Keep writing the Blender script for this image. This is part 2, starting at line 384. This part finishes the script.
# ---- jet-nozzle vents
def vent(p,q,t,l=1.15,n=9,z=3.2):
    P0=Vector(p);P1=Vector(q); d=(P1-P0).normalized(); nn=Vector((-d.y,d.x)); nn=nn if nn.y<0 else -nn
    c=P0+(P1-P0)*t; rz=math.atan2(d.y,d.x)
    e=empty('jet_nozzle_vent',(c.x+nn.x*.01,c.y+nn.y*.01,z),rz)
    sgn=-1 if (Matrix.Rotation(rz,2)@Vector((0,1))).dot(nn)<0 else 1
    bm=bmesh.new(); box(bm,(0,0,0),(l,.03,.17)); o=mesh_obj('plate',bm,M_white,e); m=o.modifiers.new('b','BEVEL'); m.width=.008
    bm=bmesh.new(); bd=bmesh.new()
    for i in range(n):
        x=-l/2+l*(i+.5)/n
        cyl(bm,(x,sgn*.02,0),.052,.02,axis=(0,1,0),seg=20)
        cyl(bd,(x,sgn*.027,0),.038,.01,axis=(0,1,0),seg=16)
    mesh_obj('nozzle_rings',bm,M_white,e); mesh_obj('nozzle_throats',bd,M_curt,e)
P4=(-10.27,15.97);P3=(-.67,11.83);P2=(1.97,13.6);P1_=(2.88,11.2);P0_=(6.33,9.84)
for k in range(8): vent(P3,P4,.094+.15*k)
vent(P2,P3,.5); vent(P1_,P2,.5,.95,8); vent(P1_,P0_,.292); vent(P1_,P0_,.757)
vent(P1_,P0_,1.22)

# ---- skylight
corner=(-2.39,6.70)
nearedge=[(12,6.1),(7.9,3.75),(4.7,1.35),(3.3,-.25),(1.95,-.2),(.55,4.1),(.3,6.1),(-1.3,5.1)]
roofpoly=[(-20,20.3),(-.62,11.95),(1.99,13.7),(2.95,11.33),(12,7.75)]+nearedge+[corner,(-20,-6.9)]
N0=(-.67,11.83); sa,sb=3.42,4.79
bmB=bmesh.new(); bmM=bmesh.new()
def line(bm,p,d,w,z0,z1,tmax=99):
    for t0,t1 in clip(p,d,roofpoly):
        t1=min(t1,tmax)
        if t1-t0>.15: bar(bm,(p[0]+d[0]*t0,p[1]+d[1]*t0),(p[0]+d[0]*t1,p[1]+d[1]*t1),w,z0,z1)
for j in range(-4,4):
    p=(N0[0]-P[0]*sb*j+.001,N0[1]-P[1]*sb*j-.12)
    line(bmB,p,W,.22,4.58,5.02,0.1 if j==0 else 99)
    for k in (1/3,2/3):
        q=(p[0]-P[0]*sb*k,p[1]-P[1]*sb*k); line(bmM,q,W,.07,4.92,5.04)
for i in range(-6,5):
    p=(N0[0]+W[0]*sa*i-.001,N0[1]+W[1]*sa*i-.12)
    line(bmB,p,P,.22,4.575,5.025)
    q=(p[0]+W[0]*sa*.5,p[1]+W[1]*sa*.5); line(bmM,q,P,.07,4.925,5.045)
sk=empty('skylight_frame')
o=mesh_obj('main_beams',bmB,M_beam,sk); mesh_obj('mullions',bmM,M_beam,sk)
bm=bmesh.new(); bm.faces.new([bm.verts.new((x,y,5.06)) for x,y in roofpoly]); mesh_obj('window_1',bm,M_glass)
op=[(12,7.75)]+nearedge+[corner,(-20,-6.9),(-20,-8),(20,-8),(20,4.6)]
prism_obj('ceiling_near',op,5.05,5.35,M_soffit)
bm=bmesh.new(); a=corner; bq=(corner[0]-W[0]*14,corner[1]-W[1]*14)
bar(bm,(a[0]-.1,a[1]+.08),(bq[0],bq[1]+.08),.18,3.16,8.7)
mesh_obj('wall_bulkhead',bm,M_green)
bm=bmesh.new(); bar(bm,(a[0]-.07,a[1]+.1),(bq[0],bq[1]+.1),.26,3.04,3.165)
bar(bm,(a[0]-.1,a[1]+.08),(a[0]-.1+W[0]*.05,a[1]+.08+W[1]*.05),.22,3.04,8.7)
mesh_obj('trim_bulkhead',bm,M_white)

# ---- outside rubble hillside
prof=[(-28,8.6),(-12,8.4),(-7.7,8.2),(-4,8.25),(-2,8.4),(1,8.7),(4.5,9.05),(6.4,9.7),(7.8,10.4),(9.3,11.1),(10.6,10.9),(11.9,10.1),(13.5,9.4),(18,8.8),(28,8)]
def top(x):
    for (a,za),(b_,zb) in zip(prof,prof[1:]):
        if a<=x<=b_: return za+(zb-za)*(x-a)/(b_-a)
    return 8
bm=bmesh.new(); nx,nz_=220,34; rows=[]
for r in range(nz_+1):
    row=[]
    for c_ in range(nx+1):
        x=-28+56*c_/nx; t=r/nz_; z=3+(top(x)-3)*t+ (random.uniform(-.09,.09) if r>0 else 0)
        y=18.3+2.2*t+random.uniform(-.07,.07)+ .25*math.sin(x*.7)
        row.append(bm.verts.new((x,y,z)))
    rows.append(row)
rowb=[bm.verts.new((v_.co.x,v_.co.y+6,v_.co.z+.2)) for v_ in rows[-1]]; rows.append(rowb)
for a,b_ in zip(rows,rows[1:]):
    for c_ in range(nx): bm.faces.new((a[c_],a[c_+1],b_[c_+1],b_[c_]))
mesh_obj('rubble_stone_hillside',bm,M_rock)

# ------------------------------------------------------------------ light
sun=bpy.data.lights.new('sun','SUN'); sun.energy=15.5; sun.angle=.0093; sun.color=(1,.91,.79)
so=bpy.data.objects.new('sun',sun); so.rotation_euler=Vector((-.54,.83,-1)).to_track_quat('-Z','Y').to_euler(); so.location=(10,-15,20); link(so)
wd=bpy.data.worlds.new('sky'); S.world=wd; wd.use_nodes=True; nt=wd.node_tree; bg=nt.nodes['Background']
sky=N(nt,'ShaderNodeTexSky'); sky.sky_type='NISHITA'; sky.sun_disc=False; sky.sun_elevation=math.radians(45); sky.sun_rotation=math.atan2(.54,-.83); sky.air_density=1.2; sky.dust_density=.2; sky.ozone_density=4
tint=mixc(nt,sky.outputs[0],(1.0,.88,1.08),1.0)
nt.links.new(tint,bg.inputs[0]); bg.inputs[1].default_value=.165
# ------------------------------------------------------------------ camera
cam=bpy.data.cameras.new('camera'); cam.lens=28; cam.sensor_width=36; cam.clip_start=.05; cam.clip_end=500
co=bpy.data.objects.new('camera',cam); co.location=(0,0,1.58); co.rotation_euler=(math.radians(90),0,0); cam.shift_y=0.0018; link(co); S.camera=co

+ + +

**PROBLEM**:
Repeat the listing above without any change.

**FINISHED TASK**:
Keep writing the Blender script for this image. This is part 2, starting at line 384. This part finishes the script.
# ---- jet-nozzle vents
def vent(p,q,t,l=1.15,n=9,z=3.2):
    P0=Vector(p);P1=Vector(q); d=(P1-P0).normalized(); nn=Vector((-d.y,d.x)); nn=nn if nn.y<0 else -nn
    c=P0+(P1-P0)*t; rz=math.atan2(d.y,d.x)
    e=empty('jet_nozzle_vent',(c.x+nn.x*.01,c.y+nn.y*.01,z),rz)
    sgn=-1 if (Matrix.Rotation(rz,2)@Vector((0,1))).dot(nn)<0 else 1
    bm=bmesh.new(); box(bm,(0,0,0),(l,.03,.17)); o=mesh_obj('plate',bm,M_white,e); m=o.modifiers.new('b','BEVEL'); m.width=.008
    bm=bmesh.new(); bd=bmesh.new()
    for i in range(n):
        x=-l/2+l*(i+.5)/n
        cyl(bm,(x,sgn*.02,0),.052,.02,axis=(0,1,0),seg=20)
        cyl(bd,(x,sgn*.027,0),.038,.01,axis=(0,1,0),seg=16)
    mesh_obj('nozzle_rings',bm,M_white,e); mesh_obj('nozzle_throats',bd,M_curt,e)
P4=(-10.27,15.97);P3=(-.67,11.83);P2=(1.97,13.6);P1_=(2.88,11.2);P0_=(6.33,9.84)
for k in range(8): vent(P3,P4,.094+.15*k)
vent(P2,P3,.5); vent(P1_,P2,.5,.95,8); vent(P1_,P0_,.292); vent(P1_,P0_,.757)
vent(P1_,P0_,1.22)

# ---- skylight
corner=(-2.39,6.70)
nearedge=[(12,6.1),(7.9,3.75),(4.7,1.35),(3.3,-.25),(1.95,-.2),(.55,4.1),(.3,6.1),(-1.3,5.1)]
roofpoly=[(-20,20.3),(-.62,11.95),(1.99,13.7),(2.95,11.33),(12,7.75)]+nearedge+[corner,(-20,-6.9)]
N0=(-.67,11.83); sa,sb=3.42,4.79
bmB=bmesh.new(); bmM=bmesh.new()
def line(bm,p,d,w,z0,z1,tmax=99):
    for t0,t1 in clip(p,d,roofpoly):
        t1=min(t1,tmax)
        if t1-t0>.15: bar(bm,(p[0]+d[0]*t0,p[1]+d[1]*t0),(p[0]+d[0]*t1,p[1]+d[1]*t1),w,z0,z1)
for j in range(-4,4):
    p=(N0[0]-P[0]*sb*j+.001,N0[1]-P[1]*sb*j-.12)
    line(bmB,p,W,.22,4.58,5.02,0.1 if j==0 else 99)
    for k in (1/3,2/3):
        q=(p[0]-P[0]*sb*k,p[1]-P[1]*sb*k); line(bmM,q,W,.07,4.92,5.04)
for i in range(-6,5):
    p=(N0[0]+W[0]*sa*i-.001,N0[1]+W[1]*sa*i-.12)
    line(bmB,p,P,.22,4.575,5.025)
    q=(p[0]+W[0]*sa*.5,p[1]+W[1]*sa*.5); line(bmM,q,P,.07,4.925,5.045)
sk=empty('skylight_frame')
o=mesh_obj('main_beams',bmB,M_beam,sk); mesh_obj('mullions',bmM,M_beam,sk)
bm=bmesh.new(); bm.faces.new([bm.verts.new((x,y,5.06)) for x,y in roofpoly]); mesh_obj('window_1',bm,M_glass)
op=[(12,7.75)]+nearedge+[corner,(-20,-6.9),(-20,-8),(20,-8),(20,4.6)]
prism_obj('ceiling_near',op,5.05,5.35,M_soffit)
bm=bmesh.new(); a=corner; bq=(corner[0]-W[0]*14,corner[1]-W[1]*14)
bar(bm,(a[0]-.1,a[1]+.08),(bq[0],bq[1]+.08),.18,3.16,8.7)
mesh_obj('wall_bulkhead',bm,M_green)
bm=bmesh.new(); bar(bm,(a[0]-.07,a[1]+.1),(bq[0],bq[1]+.1),.26,3.04,3.165)
bar(bm,(a[0]-.1,a[1]+.08),(a[0]-.1+W[0]*.05,a[1]+.08+W[1]*.05),.22,3.04,8.7)
mesh_obj('trim_bulkhead',bm,M_white)

# ---- outside rubble hillside
prof=[(-28,8.6),(-12,8.4),(-7.7,8.2),(-4,8.25),(-2,8.4),(1,8.7),(4.5,9.05),(6.4,9.7),(7.8,10.4),(9.3,11.1),(10.6,10.9),(11.9,10.1),(13.5,9.4),(18,8.8),(28,8)]
def top(x):
    for (a,za),(b_,zb) in zip(prof,prof[1:]):
        if a<=x<=b_: return za+(zb-za)*(x-a)/(b_-a)
    return 8
bm=bmesh.new(); nx,nz_=220,34; rows=[]
for r in range(nz_+1):
    row=[]
    for c_ in range(nx+1):
        x=-28+56*c_/nx; t=r/nz_; z=3+(top(x)-3)*t+ (random.uniform(-.09,.09) if r>0 else 0)
        y=18.3+2.2*t+random.uniform(-.07,.07)+ .25*math.sin(x*.7)
        row.append(bm.verts.new((x,y,z)))
    rows.append(row)
rowb=[bm.verts.new((v_.co.x,v_.co.y+6,v_.co.z+.2)) for v_ in rows[-1]]; rows.append(rowb)
for a,b_ in zip(rows,rows[1:]):
    for c_ in range(nx): bm.faces.new((a[c_],a[c_+1],b_[c_+1],b_[c_]))
mesh_obj('rubble_stone_hillside',bm,M_rock)

# ------------------------------------------------------------------ light
sun=bpy.data.lights.new('sun','SUN'); sun.energy=15.5; sun.angle=.0093; sun.color=(1,.91,.79)
so=bpy.data.objects.new('sun',sun); so.rotation_euler=Vector((-.54,.83,-1)).to_track_quat('-Z','Y').to_euler(); so.location=(10,-15,20); link(so)
wd=bpy.data.worlds.new('sky'); S.world=wd; wd.use_nodes=True; nt=wd.node_tree; bg=nt.nodes['Background']
sky=N(nt,'ShaderNodeTexSky'); sky.sky_type='NISHITA'; sky.sun_disc=False; sky.sun_elevation=math.radians(45); sky.sun_rotation=math.atan2(.54,-.83); sky.air_density=1.2; sky.dust_density=.2; sky.ozone_density=4
tint=mixc(nt,sky.outputs[0],(1.0,.88,1.08),1.0)
nt.links.new(tint,bg.inputs[0]); bg.inputs[1].default_value=.165
# ------------------------------------------------------------------ camera
cam=bpy.data.cameras.new('camera'); cam.lens=28; cam.sensor_width=36; cam.clip_start=.05; cam.clip_end=500
co=bpy.data.objects.new('camera',cam); co.location=(0,0,1.58); co.rotation_euler=(math.radians(90),0,0); cam.shift_y=0.0018; link(co); S.camera=co